Sylvie and Jules are 12 and 11, fast and slow, halves of a whole. They lost their mother six years before, and Jules regrets that her memories are slipping away. Without Sylvie and Dad, she wouldn’t remember at all. Jules hates that Sylvie is always leaving her behind, but a fresh snowfall late in the spring brings them back together as they build snow families in their yard. Sylvie runs down to the river bordering their property to throw in a wish rock (a tradition) but she runs so fast she falls into the rushing water. At the same time, a fox kit named Senna is born. She is kennen–a spirit animal–and she knows her job is to comfort a sad human girl above her den.

These two stories are intertwined with Sam’s, a neighbor boy hoping his older brother Elk will return to his pre-war self now that he’s home. This tiny, vivid Vermont town of grieving people is heart-wrenching and hopeful, too. The sibling dynamics, the mythology surrounding the wish rocks, the fox family–all done with loud brushstrokes and soft moments of introspection. Jules asks big questions about loss and you’re left to decide answers for yourself. It’s hard to say more without spoilers. I wanted this story to be longer because I loved it so much–add it to your list!
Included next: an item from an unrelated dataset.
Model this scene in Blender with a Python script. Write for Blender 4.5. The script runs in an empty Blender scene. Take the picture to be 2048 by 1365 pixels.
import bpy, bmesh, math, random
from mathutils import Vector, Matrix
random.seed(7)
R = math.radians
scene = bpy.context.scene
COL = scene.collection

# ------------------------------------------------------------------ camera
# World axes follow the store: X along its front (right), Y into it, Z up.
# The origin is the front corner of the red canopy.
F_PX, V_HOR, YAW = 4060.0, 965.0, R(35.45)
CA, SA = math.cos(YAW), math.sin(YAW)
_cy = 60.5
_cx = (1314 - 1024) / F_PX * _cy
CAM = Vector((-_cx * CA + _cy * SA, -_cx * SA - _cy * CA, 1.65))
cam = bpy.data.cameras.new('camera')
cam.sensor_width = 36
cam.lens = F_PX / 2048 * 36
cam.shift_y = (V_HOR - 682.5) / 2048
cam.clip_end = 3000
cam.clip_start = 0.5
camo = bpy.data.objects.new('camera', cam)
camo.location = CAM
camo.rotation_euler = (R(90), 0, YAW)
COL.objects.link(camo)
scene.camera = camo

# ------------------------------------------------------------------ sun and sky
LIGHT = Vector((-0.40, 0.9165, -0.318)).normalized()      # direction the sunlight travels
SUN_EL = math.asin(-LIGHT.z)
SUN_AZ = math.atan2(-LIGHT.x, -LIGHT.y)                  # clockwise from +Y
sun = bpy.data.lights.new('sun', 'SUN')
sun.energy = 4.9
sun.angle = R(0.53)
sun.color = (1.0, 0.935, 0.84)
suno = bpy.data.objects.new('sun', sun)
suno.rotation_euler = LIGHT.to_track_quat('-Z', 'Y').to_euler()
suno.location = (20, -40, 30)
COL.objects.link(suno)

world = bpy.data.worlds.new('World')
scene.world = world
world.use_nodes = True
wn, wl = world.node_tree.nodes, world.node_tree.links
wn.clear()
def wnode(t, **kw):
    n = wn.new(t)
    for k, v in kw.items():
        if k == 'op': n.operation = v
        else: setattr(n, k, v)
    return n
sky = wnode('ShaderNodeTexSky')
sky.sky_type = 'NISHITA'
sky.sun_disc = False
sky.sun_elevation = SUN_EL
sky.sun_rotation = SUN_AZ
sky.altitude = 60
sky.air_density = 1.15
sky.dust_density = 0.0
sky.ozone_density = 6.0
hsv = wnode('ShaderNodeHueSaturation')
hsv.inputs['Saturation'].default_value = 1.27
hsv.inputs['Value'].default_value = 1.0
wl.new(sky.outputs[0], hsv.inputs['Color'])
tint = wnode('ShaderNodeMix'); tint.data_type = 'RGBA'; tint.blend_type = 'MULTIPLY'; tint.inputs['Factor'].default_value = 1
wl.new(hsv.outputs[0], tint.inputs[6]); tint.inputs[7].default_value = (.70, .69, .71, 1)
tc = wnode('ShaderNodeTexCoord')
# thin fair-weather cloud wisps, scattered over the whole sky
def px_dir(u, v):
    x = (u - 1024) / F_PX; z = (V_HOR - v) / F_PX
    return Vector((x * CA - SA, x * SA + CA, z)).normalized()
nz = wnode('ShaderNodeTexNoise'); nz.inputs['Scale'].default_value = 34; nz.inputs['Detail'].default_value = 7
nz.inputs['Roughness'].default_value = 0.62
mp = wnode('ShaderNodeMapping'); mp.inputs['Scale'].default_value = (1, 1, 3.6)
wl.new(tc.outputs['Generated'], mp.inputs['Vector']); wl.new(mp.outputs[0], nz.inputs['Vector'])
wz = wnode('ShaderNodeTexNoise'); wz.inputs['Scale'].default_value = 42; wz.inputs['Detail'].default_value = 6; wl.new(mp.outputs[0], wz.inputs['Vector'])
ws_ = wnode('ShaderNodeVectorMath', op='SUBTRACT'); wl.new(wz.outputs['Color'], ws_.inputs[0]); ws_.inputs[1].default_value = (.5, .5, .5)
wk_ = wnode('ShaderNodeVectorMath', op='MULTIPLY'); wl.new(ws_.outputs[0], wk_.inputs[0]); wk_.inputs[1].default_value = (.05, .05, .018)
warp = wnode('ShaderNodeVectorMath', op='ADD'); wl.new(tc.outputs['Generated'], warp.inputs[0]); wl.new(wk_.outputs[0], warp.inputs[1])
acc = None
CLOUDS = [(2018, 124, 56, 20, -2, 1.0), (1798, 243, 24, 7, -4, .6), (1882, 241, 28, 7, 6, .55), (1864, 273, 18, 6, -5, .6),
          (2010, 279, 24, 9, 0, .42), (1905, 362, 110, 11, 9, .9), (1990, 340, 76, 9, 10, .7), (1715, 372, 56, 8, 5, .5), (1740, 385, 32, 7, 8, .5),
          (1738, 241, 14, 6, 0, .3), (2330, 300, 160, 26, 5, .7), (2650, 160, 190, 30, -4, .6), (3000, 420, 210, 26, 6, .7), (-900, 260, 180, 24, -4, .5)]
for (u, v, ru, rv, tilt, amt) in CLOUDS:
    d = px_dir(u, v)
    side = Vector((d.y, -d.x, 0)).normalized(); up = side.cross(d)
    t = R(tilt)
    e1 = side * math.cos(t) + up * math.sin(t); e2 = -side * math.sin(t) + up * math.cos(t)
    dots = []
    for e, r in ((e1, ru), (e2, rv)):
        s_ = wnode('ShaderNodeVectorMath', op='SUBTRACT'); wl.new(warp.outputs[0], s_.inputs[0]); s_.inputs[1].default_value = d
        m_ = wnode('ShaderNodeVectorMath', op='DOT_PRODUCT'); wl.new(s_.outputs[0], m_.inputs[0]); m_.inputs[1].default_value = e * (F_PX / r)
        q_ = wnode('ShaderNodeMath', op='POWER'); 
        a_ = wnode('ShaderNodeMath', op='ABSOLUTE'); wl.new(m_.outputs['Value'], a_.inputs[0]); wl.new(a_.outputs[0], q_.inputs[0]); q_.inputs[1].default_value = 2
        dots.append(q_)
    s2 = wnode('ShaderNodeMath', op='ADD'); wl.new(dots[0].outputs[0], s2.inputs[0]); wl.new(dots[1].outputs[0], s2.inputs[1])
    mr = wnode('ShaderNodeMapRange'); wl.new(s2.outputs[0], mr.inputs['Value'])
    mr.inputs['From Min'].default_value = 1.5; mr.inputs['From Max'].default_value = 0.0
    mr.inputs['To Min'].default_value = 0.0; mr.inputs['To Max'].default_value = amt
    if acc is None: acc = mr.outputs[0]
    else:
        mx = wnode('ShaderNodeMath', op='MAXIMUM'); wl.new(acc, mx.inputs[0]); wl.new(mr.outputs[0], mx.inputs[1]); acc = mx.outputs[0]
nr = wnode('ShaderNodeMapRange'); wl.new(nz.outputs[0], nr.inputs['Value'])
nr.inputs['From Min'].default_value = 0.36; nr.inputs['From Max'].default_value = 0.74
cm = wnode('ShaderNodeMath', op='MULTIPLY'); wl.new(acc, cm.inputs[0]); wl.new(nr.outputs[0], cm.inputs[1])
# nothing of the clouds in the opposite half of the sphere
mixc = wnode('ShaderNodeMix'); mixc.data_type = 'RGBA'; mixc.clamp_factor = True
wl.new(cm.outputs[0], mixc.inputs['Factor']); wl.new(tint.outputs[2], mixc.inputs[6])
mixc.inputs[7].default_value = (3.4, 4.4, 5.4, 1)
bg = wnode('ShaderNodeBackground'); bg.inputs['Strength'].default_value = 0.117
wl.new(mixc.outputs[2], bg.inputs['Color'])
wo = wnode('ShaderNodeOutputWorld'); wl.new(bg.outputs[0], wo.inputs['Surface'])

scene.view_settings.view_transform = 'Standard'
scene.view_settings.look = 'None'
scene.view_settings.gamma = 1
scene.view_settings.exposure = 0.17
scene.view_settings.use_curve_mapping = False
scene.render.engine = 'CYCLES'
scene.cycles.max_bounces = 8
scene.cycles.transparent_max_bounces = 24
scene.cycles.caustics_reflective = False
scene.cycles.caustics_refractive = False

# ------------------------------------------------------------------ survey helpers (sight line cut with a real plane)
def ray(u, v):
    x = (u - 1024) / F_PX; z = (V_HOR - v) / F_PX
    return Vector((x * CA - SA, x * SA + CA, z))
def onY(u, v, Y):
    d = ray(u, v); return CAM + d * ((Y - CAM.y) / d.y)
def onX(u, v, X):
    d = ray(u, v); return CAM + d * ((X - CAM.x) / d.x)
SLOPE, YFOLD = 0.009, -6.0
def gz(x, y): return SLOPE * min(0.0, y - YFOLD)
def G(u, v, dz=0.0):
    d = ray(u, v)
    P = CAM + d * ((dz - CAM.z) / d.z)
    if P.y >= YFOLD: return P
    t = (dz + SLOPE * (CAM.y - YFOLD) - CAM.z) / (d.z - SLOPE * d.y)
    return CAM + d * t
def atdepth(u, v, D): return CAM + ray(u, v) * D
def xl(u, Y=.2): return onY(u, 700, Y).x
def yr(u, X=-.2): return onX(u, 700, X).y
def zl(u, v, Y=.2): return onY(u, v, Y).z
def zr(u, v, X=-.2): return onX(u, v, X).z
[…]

If you’d like to see more reviews or buy a copy for yourself, Maybe a Fox is available on Goodreads and on Barnes & Noble’s website here. Please consider supporting your local bookstore!

Similar reads:

  • Pax by Sara Pennypacker – Peter and Pax are inseparable, until Peter’s father enlists and orders Peter to get rid of the fox so that he can go live with his uncle. As soon as Peter arrives at his grandfather’s house, he knows it was a mistake to abandon Pax. He runs away to reunite with his fox. Pax is having adventures of his own as he waits for his boy to return. Neither of them will be quite the same when they find each other. See my review here.
  • The Fantastic Mr. Fox by Roald Dahl – I confess I haven’t read this yet but I loved the movie (I know, I know). A clever fox must save his family from vindictive farmers with his most daring (perhaps fantastic?) plan yet.
  • The Little Prince by Antoine de St. Exupery – A stranded pilot encounters a little prince from space who comes to learn about life on Earth. This short book is incredible and enduring. See my review here.
  • Pegasus by Robin McKinley – A lengthy novel detailing two cultures that attempt to live symbiotically despite their near inability to communicate. Twelve-year-old princess Sylvi is more than ready to bond with her ceremonial pegasus. She knows that only with the help of translators will she and her pegasus be able to communicate and guide their nations together in peace. But Sylvi and Ebon can talk easily on their own, and it leads them both to wonder what other secrets lie between their nations and what it means for their alliance. In typical McKinley fashion there is intense world-building and subtle character development, but this is an immersive story that gets very enjoyable about 1/3 of the way through.
  • Hour of the Bees by Lindsay Eagar – This story about Carolina helping her family pack up her grandfather’s southwestern ranch to sell is incredibly well-done! Magical realism at its best. Carolina’s grandfather Serge is being put in an assisted living home against his will. His dementia is getting worse, and Carolina isn’t sure what to make of his strange story about bees “bringing back the rain.” Until bees start following her around. See my review here.